[Entries with scene source code]
[start]

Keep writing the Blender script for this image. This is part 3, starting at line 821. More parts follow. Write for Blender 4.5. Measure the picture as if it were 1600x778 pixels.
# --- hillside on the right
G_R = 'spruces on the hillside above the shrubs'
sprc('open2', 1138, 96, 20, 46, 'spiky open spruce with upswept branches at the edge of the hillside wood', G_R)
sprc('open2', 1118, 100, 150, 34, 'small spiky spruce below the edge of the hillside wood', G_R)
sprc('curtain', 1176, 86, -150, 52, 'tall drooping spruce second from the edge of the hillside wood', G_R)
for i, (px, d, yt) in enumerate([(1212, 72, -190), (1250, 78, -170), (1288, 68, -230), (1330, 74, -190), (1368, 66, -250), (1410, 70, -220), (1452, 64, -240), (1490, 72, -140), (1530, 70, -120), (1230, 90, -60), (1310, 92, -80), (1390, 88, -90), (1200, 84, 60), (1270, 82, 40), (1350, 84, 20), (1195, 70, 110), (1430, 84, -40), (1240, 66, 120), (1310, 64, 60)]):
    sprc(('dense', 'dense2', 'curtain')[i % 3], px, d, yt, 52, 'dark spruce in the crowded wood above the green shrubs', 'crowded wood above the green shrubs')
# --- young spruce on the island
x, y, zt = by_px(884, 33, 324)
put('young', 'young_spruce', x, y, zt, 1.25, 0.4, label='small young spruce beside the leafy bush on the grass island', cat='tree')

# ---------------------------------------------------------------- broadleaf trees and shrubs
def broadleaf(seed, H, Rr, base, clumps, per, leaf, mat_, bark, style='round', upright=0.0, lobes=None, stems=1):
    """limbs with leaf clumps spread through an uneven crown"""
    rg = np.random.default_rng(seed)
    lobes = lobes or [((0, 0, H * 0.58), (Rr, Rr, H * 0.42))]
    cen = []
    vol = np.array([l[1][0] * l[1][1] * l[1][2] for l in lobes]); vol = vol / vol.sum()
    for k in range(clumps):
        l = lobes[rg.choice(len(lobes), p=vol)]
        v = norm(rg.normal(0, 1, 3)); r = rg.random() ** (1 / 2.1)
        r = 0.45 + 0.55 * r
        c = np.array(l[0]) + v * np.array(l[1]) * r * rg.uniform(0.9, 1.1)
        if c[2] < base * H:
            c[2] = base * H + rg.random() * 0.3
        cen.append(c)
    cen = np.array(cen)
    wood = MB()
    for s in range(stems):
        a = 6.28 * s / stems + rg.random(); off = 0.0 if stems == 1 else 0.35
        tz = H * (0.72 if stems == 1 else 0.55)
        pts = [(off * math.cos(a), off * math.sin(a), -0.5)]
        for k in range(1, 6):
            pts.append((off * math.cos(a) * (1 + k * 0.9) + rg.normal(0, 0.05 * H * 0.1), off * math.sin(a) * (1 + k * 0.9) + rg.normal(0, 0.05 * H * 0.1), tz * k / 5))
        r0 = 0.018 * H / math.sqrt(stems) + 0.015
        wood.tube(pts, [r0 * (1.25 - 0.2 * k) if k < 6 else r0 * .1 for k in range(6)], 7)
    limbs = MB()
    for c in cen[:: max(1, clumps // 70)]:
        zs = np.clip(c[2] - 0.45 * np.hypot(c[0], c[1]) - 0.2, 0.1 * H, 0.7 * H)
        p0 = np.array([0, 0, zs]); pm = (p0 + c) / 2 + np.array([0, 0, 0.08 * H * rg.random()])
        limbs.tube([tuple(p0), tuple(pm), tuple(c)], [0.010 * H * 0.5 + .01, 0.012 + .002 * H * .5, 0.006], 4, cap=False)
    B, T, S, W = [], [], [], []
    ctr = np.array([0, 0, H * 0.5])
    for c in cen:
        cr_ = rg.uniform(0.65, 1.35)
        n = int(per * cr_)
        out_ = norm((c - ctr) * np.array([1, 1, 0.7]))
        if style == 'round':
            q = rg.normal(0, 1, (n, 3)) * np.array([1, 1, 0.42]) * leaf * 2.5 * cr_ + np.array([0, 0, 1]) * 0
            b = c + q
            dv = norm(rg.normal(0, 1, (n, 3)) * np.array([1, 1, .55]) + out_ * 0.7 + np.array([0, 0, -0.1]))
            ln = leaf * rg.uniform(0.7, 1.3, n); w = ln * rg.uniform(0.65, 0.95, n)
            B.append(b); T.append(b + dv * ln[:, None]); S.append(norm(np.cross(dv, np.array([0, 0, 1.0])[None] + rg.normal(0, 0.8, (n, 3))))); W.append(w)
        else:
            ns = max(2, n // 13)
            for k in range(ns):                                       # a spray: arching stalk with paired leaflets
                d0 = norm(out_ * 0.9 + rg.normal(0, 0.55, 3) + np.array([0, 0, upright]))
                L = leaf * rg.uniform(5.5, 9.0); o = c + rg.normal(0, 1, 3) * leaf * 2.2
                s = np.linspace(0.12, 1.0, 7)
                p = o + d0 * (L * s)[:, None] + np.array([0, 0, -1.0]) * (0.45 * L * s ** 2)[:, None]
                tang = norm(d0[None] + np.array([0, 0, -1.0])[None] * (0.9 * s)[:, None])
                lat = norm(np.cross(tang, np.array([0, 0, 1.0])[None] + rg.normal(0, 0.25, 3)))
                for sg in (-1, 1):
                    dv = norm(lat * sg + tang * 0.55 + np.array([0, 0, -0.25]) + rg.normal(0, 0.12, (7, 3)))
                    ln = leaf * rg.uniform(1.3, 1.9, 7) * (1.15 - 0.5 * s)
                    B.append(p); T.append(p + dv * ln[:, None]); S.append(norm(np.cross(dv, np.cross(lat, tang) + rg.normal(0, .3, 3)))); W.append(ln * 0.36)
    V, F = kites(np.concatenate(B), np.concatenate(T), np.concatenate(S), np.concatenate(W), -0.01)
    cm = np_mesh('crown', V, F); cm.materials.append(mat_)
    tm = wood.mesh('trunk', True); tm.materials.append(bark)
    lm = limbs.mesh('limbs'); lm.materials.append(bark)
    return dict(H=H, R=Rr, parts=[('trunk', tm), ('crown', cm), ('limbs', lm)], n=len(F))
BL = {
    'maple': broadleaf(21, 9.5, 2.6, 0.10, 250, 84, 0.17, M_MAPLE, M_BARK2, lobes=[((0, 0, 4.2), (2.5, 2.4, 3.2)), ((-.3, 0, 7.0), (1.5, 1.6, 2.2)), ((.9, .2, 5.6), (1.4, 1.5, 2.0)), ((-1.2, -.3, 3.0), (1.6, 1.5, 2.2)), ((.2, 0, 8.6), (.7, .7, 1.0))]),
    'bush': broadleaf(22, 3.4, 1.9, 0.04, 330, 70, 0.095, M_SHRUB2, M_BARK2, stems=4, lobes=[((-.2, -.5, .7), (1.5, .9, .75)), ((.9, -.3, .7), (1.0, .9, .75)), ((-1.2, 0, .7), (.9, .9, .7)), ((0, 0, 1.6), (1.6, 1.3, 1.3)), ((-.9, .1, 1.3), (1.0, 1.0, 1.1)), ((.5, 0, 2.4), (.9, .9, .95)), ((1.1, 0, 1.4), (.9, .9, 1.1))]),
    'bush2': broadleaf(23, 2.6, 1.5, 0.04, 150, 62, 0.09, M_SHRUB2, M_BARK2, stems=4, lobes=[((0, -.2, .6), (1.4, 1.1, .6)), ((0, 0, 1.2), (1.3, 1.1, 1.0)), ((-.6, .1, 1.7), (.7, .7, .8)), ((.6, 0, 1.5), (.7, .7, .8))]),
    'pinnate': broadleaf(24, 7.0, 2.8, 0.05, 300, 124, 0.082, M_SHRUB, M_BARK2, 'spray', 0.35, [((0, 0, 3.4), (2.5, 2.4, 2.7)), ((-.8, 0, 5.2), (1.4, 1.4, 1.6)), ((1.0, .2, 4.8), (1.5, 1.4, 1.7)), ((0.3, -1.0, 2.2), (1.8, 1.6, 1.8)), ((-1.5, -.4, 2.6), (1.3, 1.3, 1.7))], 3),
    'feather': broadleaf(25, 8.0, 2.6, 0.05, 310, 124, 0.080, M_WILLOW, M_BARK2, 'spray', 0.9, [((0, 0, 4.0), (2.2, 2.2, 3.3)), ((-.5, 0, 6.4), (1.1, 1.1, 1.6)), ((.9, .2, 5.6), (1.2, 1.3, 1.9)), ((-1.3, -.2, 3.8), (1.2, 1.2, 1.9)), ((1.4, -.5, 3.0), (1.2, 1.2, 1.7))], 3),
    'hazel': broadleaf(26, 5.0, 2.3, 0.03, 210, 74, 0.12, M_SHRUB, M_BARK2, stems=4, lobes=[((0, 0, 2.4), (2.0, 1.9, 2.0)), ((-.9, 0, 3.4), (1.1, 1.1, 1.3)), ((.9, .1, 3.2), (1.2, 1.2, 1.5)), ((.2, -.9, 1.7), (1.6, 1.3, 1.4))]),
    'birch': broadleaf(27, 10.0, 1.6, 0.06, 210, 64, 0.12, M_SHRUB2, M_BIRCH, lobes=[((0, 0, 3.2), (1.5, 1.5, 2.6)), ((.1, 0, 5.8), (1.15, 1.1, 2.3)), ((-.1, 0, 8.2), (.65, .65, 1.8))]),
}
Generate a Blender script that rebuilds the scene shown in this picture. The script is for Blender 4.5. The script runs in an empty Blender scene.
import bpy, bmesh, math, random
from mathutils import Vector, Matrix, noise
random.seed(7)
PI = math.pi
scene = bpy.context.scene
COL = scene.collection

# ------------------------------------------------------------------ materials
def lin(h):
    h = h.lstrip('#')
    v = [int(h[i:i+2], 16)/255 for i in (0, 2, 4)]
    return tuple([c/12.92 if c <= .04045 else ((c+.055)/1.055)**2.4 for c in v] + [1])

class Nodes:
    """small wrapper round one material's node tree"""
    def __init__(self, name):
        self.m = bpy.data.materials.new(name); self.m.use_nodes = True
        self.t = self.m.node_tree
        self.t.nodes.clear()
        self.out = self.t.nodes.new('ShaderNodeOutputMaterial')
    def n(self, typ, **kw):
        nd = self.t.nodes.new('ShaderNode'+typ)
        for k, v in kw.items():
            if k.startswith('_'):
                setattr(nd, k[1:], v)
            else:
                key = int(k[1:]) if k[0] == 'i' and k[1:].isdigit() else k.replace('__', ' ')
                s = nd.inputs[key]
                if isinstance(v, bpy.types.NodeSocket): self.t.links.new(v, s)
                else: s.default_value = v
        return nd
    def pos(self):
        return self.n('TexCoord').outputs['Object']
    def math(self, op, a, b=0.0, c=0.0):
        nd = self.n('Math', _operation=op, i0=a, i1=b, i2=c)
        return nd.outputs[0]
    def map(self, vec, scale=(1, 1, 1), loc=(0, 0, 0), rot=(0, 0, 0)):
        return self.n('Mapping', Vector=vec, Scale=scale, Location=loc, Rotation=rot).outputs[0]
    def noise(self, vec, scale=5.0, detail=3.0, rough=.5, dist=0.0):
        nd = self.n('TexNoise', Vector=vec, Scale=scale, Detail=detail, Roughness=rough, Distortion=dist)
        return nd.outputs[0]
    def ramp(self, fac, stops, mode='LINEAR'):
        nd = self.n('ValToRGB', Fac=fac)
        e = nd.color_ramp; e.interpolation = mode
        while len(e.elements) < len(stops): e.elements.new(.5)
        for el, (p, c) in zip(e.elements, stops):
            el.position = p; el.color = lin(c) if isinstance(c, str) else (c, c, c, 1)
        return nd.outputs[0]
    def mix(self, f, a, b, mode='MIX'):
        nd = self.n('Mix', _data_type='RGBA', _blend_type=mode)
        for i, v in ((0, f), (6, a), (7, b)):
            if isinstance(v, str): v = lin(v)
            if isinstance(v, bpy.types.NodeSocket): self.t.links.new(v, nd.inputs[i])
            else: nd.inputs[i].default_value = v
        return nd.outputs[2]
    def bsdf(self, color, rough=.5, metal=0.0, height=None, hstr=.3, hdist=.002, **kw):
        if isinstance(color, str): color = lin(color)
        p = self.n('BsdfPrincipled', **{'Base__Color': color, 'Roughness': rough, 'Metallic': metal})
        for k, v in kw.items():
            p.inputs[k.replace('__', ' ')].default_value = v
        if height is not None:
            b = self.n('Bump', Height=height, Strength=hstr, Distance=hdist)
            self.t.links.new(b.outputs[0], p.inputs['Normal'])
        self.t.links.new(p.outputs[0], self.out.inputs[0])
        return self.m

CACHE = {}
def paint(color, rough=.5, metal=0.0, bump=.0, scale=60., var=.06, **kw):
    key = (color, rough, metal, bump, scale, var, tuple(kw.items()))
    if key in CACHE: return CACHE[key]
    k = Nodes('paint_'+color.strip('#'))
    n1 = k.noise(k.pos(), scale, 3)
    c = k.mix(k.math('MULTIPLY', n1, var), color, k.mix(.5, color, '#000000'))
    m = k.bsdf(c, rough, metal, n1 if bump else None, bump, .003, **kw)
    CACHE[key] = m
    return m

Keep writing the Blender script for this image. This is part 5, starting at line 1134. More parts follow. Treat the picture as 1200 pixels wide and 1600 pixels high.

[end]

Count the lines of the material that include the word "script", then report only the total.

## [Response to the task]
3